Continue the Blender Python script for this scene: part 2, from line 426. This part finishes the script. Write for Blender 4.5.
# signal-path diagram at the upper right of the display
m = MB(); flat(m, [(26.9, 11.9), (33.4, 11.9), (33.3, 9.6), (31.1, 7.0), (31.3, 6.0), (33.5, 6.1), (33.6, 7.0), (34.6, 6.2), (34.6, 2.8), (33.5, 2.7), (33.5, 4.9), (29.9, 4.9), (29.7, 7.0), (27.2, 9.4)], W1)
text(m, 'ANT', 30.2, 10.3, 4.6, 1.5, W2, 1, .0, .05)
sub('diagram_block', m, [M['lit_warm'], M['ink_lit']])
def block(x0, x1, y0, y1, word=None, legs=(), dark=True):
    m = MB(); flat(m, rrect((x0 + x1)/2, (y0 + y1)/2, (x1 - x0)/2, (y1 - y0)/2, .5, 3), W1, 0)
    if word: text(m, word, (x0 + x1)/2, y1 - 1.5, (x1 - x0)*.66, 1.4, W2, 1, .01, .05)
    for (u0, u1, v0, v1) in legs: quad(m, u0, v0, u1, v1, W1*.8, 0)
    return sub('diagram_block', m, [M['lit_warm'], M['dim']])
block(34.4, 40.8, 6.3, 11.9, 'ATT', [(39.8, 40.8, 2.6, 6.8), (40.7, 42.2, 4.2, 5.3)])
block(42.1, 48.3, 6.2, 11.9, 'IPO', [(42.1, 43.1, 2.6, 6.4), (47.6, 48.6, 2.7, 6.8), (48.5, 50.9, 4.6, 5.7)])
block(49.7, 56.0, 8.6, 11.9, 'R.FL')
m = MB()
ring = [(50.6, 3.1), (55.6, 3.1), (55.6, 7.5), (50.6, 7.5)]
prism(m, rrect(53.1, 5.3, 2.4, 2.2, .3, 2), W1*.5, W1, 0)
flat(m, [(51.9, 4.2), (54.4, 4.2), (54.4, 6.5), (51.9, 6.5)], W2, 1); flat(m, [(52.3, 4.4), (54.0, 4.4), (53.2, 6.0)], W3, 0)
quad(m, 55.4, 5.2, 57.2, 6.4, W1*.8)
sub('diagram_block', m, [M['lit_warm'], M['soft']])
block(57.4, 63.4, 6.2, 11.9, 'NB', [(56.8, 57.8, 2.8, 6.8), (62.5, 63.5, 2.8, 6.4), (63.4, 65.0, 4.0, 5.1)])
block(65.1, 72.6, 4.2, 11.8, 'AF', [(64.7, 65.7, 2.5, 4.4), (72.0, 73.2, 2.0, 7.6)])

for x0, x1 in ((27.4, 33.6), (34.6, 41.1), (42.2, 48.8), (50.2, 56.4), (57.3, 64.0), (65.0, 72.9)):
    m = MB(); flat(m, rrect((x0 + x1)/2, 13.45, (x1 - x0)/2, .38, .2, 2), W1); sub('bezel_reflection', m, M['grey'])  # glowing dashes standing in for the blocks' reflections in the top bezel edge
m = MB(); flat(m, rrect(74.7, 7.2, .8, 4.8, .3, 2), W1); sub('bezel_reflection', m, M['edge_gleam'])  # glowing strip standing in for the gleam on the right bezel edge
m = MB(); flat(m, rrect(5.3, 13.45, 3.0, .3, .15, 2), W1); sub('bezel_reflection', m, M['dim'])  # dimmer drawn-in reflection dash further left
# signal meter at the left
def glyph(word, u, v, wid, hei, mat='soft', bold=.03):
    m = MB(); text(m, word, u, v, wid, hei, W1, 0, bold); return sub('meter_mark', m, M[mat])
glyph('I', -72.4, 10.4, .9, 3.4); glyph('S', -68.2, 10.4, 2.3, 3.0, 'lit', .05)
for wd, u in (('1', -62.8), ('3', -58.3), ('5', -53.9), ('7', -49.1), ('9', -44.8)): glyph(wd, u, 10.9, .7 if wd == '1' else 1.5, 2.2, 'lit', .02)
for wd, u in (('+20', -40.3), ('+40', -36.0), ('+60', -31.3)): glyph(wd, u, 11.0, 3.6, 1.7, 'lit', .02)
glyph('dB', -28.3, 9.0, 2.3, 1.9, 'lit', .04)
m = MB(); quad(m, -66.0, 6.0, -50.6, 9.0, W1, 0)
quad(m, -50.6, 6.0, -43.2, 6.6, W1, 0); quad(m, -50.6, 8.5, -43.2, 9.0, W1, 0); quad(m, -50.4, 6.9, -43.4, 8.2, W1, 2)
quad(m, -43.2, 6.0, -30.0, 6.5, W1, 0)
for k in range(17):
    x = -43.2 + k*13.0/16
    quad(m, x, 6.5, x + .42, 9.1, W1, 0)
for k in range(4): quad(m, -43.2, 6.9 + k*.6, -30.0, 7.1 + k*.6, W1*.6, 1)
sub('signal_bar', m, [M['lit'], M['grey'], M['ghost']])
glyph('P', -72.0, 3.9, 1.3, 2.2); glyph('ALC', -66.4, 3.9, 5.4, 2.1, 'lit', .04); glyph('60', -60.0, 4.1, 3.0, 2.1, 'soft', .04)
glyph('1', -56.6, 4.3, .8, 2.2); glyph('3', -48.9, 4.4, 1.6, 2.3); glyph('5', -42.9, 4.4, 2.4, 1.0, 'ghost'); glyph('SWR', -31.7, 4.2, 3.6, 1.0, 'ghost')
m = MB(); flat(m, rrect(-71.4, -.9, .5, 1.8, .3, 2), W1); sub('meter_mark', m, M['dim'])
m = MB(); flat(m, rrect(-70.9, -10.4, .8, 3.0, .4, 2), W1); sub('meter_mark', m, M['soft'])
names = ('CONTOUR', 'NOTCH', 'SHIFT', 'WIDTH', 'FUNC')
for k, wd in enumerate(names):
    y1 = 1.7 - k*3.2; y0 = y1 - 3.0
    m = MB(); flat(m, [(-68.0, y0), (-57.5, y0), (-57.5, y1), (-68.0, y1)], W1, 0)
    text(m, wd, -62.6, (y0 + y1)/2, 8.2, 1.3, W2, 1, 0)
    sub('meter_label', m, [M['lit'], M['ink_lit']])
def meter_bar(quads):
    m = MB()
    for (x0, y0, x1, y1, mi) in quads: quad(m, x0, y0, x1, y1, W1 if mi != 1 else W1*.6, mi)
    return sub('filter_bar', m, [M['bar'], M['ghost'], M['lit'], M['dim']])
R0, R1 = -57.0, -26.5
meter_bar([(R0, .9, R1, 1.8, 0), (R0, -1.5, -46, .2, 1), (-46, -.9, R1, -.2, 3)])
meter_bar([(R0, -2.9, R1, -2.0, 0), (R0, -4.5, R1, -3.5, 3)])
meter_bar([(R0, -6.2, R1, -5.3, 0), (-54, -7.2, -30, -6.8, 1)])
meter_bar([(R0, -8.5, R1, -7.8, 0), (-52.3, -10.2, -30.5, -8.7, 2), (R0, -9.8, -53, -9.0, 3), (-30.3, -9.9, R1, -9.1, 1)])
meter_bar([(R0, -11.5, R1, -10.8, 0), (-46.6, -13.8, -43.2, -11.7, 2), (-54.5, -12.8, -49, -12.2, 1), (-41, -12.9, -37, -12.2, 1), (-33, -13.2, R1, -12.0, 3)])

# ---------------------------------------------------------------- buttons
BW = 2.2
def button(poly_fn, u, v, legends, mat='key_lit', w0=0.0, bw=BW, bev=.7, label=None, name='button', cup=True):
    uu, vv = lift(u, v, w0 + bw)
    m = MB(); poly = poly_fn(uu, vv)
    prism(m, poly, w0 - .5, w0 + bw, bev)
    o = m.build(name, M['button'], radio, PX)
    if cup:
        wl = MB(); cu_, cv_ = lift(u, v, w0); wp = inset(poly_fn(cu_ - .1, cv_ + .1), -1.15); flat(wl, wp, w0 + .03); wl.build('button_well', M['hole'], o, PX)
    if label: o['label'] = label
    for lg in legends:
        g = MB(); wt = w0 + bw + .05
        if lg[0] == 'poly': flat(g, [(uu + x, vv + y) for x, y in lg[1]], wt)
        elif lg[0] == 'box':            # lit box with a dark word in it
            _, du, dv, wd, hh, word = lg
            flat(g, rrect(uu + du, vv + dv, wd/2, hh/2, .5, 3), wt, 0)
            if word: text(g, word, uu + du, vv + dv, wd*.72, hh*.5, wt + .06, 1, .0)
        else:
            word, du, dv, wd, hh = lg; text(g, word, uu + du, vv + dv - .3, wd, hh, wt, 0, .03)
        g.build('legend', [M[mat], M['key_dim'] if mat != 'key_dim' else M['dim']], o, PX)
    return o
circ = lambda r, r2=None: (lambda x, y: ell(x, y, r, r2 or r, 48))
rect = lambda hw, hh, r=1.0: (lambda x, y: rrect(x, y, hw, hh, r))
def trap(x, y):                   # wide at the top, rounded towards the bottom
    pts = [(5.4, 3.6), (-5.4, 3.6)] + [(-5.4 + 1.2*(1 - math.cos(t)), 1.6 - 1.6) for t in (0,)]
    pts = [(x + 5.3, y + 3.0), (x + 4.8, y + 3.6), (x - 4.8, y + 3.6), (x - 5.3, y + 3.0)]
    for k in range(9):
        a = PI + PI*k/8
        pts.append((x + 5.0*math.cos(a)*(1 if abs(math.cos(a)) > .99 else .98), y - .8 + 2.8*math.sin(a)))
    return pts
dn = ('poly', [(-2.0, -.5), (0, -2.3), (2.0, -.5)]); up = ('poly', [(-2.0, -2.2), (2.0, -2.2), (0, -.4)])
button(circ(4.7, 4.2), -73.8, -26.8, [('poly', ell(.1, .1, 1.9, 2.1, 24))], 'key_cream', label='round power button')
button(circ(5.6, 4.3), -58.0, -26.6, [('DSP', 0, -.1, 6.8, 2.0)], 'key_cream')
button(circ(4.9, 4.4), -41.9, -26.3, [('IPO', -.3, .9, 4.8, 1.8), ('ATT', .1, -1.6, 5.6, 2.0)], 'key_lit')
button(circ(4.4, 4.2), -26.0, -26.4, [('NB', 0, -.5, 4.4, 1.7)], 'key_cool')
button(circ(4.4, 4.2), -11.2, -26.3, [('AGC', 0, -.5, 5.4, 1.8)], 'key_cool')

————

§ PROBLEM DESCRIPTION
Please repeat word for word the lines above that run from the beginning through the line containing "73.2, 2.0, 7.6)])", keeping both the first and that last line.

§ RESULT
Continue the Blender Python script for this scene: part 2, from line 426. This part finishes the script. Write for Blender 4.5.
# signal-path diagram at the upper right of the display
m = MB(); flat(m, [(26.9, 11.9), (33.4, 11.9), (33.3, 9.6), (31.1, 7.0), (31.3, 6.0), (33.5, 6.1), (33.6, 7.0), (34.6, 6.2), (34.6, 2.8), (33.5, 2.7), (33.5, 4.9), (29.9, 4.9), (29.7, 7.0), (27.2, 9.4)], W1)
text(m, 'ANT', 30.2, 10.3, 4.6, 1.5, W2, 1, .0, .05)
sub('diagram_block', m, [M['lit_warm'], M['ink_lit']])
def block(x0, x1, y0, y1, word=None, legs=(), dark=True):
    m = MB(); flat(m, rrect((x0 + x1)/2, (y0 + y1)/2, (x1 - x0)/2, (y1 - y0)/2, .5, 3), W1, 0)
    if word: text(m, word, (x0 + x1)/2, y1 - 1.5, (x1 - x0)*.66, 1.4, W2, 1, .01, .05)
    for (u0, u1, v0, v1) in legs: quad(m, u0, v0, u1, v1, W1*.8, 0)
    return sub('diagram_block', m, [M['lit_warm'], M['dim']])
block(34.4, 40.8, 6.3, 11.9, 'ATT', [(39.8, 40.8, 2.6, 6.8), (40.7, 42.2, 4.2, 5.3)])
block(42.1, 48.3, 6.2, 11.9, 'IPO', [(42.1, 43.1, 2.6, 6.4), (47.6, 48.6, 2.7, 6.8), (48.5, 50.9, 4.6, 5.7)])
block(49.7, 56.0, 8.6, 11.9, 'R.FL')
m = MB()
ring = [(50.6, 3.1), (55.6, 3.1), (55.6, 7.5), (50.6, 7.5)]
prism(m, rrect(53.1, 5.3, 2.4, 2.2, .3, 2), W1*.5, W1, 0)
flat(m, [(51.9, 4.2), (54.4, 4.2), (54.4, 6.5), (51.9, 6.5)], W2, 1); flat(m, [(52.3, 4.4), (54.0, 4.4), (53.2, 6.0)], W3, 0)
quad(m, 55.4, 5.2, 57.2, 6.4, W1*.8)
sub('diagram_block', m, [M['lit_warm'], M['soft']])
block(57.4, 63.4, 6.2, 11.9, 'NB', [(56.8, 57.8, 2.8, 6.8), (62.5, 63.5, 2.8, 6.4), (63.4, 65.0, 4.0, 5.1)])
block(65.1, 72.6, 4.2, 11.8, 'AF', [(64.7, 65.7, 2.5, 4.4), (72.0, 73.2, 2.0, 7.6)])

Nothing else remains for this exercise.